Optimizing your marketing dollars on a small business budget
Effective small business marketing should not require a large budget. It starts with an honest approach. Ensure your customer-facing assets are accurately and beautifully presenting the value propositions for what you want your business to be known. Spend time learning about your customers. You should not be seeking out how you grasp every possible dollar from them – you should understand how you can deliver more of what they want.
Branded use of social media is built around people opting-in to receiving your marketing messages. That is why it is so vitally important to get social right. If you want to grow your business and customer loyalty, you have to deliver content to them that is enticing, encourages engagement, and is too good to opt out of. Beautiful imagery, persuasive copy, timely messaging. Center it on your value props – your product, your services, your space, your community. Understand the balance of delivering these messages and the role your brand plays in your customer’s lives. Do you need to be everywhere all the time? Be diligent about managing your digital reputation. Be proud of every bit of content you make public or don’t put it out there at all. Content for the sake of content leads to a diluted brand message, a lazy reputation and pumps more static into the internet’s noise. That is when customers start ignoring or opting out of your communication.

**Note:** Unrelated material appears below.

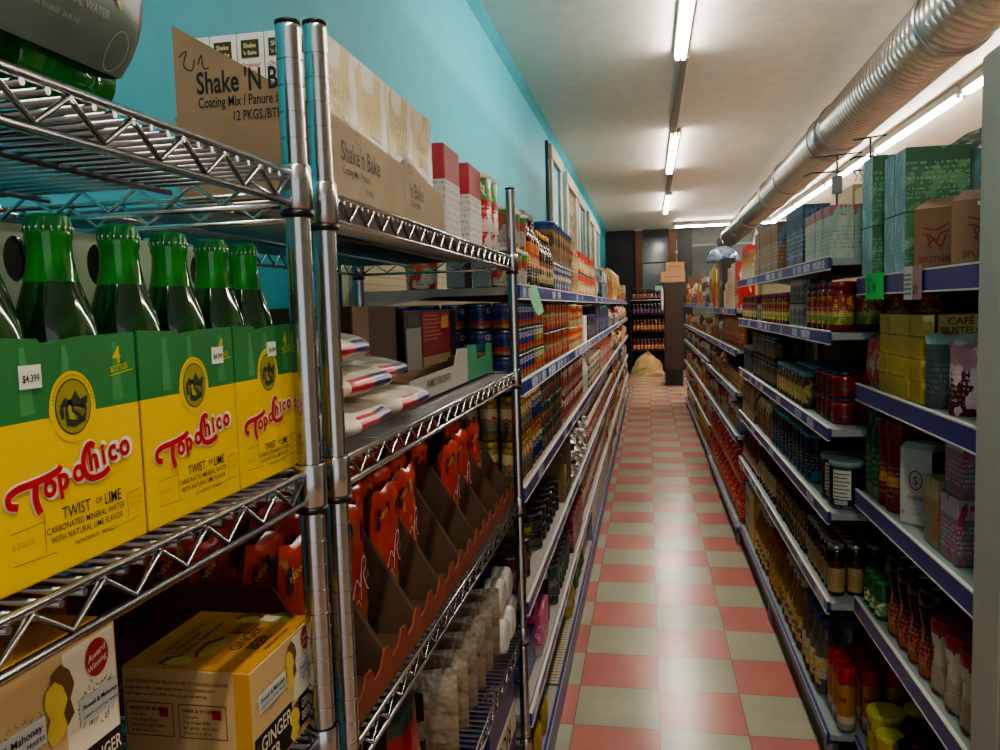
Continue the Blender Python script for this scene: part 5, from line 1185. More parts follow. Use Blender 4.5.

Don’t do more, do differently. Why? Because there is a high supply of noise, and a low amount of empathy when it comes to the digital space.
Give sincere support to local businesses and develop partnerships with your community. All floods raise ships. Incorporate support of those companies across social media into your marketing mix. Working together and “scratching each other’s backs” doesn’t cost you anything (besides your time). That trade of support serves to strengthen those relationships and introduces your audiences (and potentially new customers) to each other. My mentality is that I genuinely desire to have all of our partners succeed, and have a little fun along the way. When you begin with that as a contrite goal, the attitude becomes contagious for your partners and customers.